**YOUR TASK:** Print exactly the lines from the first one down to the line that contains "S.view_settings.gamma = 1", both included, and skip the pictures.

******

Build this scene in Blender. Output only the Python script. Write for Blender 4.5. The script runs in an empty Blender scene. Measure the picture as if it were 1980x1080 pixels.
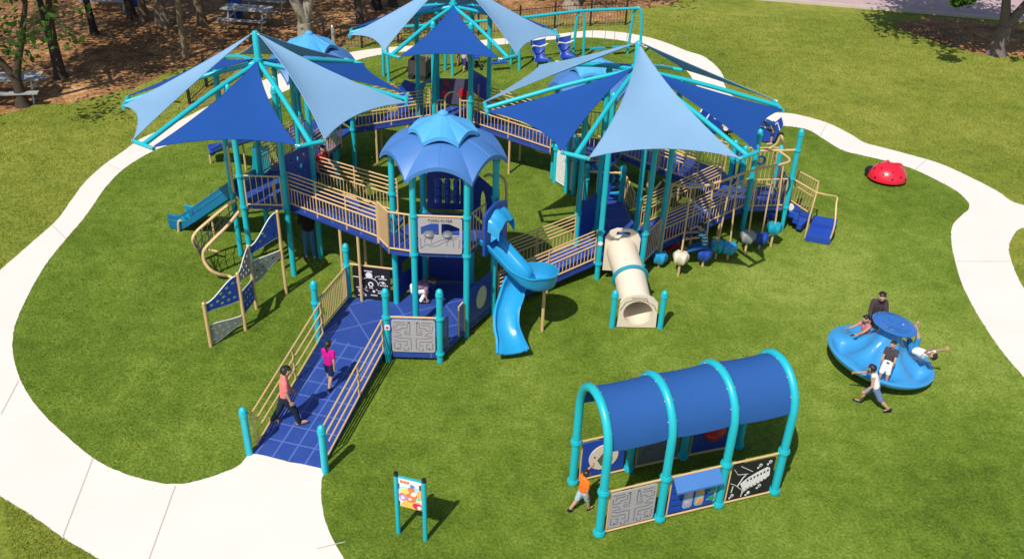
import bpy, bmesh, math, random
from mathutils import Vector as V, Matrix, noise
from mathutils.geometry import tessellate_polygon
S = bpy.context.scene
C = S.collection
rnd = random.Random(7)
PI = math.pi
R = math.radians

# ---------------------------------------------------------------- camera, sky, sun, exposure
HC, FPX, TILT, ROLL = 11.2, 1790.75, .5582, .0369
FW = V((0, math.cos(TILT), -math.sin(TILT)))
UP0 = V((0, math.sin(TILT), math.cos(TILT)))
RT = V((1, 0, 0)) * math.cos(ROLL) + UP0 * math.sin(ROLL)
UP = UP0 * math.cos(ROLL) - V((1, 0, 0)) * math.sin(ROLL)
cam = bpy.data.objects.new('camera', bpy.data.cameras.new('camera'))
C.objects.link(cam)
cam.matrix_world = Matrix(((RT.x, UP.x, -FW.x, 0), (RT.y, UP.y, -FW.y, 0), (RT.z, UP.z, -FW.z, HC), (0, 0, 0, 1)))
cam.data.sensor_width = 36
cam.data.lens = FPX / 1980 * 36
cam.data.clip_end = 2000
S.camera = cam
SUN_AZ, SUN_EL = R(62), R(53.3)          # the way the shadows run; height of the sun
w = bpy.data.worlds.new('World')
S.world = w
w.use_nodes = True
sky = w.node_tree.nodes.new('ShaderNodeTexSky')
sky.sky_type = 'NISHITA'
sky.sun_disc = False
sky.sun_elevation = SUN_EL
sky.sun_rotation = math.atan2(-math.cos(SUN_AZ), -math.sin(SUN_AZ))
bg = w.node_tree.nodes['Background']
bg.inputs['Strength'].default_value = .105
w.node_tree.links.new(sky.outputs[0], bg.inputs[0])
sl = bpy.data.lights.new('sun', 'SUN')
sl.energy = 4.5
sl.angle = R(.5)
sl.color = (1, .95, .86)
so = bpy.data.objects.new('sun', sl)
C.objects.link(so)
sd = V((math.cos(SUN_AZ) * math.cos(SUN_EL), math.sin(SUN_AZ) * math.cos(SUN_EL), -math.sin(SUN_EL)))
so.rotation_euler = sd.to_track_quat('-Z', 'Y').to_euler()
S.view_settings.view_transform = 'Standard'
S.view_settings.look = 'None'
S.view_settings.exposure = .1
S.view_settings.gamma = 1


def at(px, py, z=0.):
    """the point at height z that is seen at this place of the photograph"""
    d = FW + RT * ((px - 990) / FPX) - UP * ((py - 540) / FPX)
    return V((0, 0, HC)) + d * ((z - HC) / d.z)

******

**SOLUTION TO THIS EXERCISE:**
Build this scene in Blender. Output only the Python script. Write for Blender 4.5. The script runs in an empty Blender scene. Measure the picture as if it were 1980x1080 pixels.
import bpy, bmesh, math, random
from mathutils import Vector as V, Matrix, noise
from mathutils.geometry import tessellate_polygon
S = bpy.context.scene
C = S.collection
rnd = random.Random(7)
PI = math.pi
R = math.radians

# ---------------------------------------------------------------- camera, sky, sun, exposure
HC, FPX, TILT, ROLL = 11.2, 1790.75, .5582, .0369
FW = V((0, math.cos(TILT), -math.sin(TILT)))
UP0 = V((0, math.sin(TILT), math.cos(TILT)))
RT = V((1, 0, 0)) * math.cos(ROLL) + UP0 * math.sin(ROLL)
UP = UP0 * math.cos(ROLL) - V((1, 0, 0)) * math.sin(ROLL)
cam = bpy.data.objects.new('camera', bpy.data.cameras.new('camera'))
C.objects.link(cam)
cam.matrix_world = Matrix(((RT.x, UP.x, -FW.x, 0), (RT.y, UP.y, -FW.y, 0), (RT.z, UP.z, -FW.z, HC), (0, 0, 0, 1)))
cam.data.sensor_width = 36
cam.data.lens = FPX / 1980 * 36
cam.data.clip_end = 2000
S.camera = cam
SUN_AZ, SUN_EL = R(62), R(53.3)          # the way the shadows run; height of the sun
w = bpy.data.worlds.new('World')
S.world = w
w.use_nodes = True
sky = w.node_tree.nodes.new('ShaderNodeTexSky')
sky.sky_type = 'NISHITA'
sky.sun_disc = False
sky.sun_elevation = SUN_EL
sky.sun_rotation = math.atan2(-math.cos(SUN_AZ), -math.sin(SUN_AZ))
bg = w.node_tree.nodes['Background']
bg.inputs['Strength'].default_value = .105
w.node_tree.links.new(sky.outputs[0], bg.inputs[0])
sl = bpy.data.lights.new('sun', 'SUN')
sl.energy = 4.5
sl.angle = R(.5)
sl.color = (1, .95, .86)
so = bpy.data.objects.new('sun', sl)
C.objects.link(so)
sd = V((math.cos(SUN_AZ) * math.cos(SUN_EL), math.sin(SUN_AZ) * math.cos(SUN_EL), -math.sin(SUN_EL)))
so.rotation_euler = sd.to_track_quat('-Z', 'Y').to_euler()
S.view_settings.view_transform = 'Standard'
S.view_settings.look = 'None'
S.view_settings.exposure = .1
S.view_settings.gamma = 1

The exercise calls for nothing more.